# START OF AVAILABLE DATA

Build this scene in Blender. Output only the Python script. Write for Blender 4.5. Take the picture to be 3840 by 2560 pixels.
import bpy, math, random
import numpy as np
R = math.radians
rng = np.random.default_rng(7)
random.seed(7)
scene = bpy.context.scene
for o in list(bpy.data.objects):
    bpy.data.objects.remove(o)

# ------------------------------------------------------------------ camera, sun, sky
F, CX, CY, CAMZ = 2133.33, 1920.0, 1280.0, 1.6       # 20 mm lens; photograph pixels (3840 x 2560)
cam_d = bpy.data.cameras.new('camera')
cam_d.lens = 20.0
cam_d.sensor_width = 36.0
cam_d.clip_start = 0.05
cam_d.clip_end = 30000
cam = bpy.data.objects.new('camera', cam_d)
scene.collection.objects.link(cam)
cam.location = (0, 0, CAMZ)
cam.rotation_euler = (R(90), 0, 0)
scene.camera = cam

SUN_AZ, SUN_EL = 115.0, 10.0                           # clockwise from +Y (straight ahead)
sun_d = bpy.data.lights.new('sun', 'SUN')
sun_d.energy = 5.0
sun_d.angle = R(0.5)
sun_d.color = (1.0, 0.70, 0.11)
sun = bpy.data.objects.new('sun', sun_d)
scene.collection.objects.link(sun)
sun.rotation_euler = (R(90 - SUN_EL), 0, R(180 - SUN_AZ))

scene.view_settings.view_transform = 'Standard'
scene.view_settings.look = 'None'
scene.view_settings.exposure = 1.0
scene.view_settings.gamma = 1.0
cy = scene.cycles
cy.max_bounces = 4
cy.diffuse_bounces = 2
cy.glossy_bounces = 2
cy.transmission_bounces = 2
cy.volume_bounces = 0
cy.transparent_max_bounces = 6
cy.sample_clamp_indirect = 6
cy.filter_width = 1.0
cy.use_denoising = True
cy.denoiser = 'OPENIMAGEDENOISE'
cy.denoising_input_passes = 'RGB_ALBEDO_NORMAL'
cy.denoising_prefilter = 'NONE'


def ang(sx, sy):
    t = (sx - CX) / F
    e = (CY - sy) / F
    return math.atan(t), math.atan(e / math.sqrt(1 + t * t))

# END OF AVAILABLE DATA

EXERCISE DESCRIPTION:
Work out the number of lines above that include the string "scene" and write only that number.

FULL RESPONSE:
10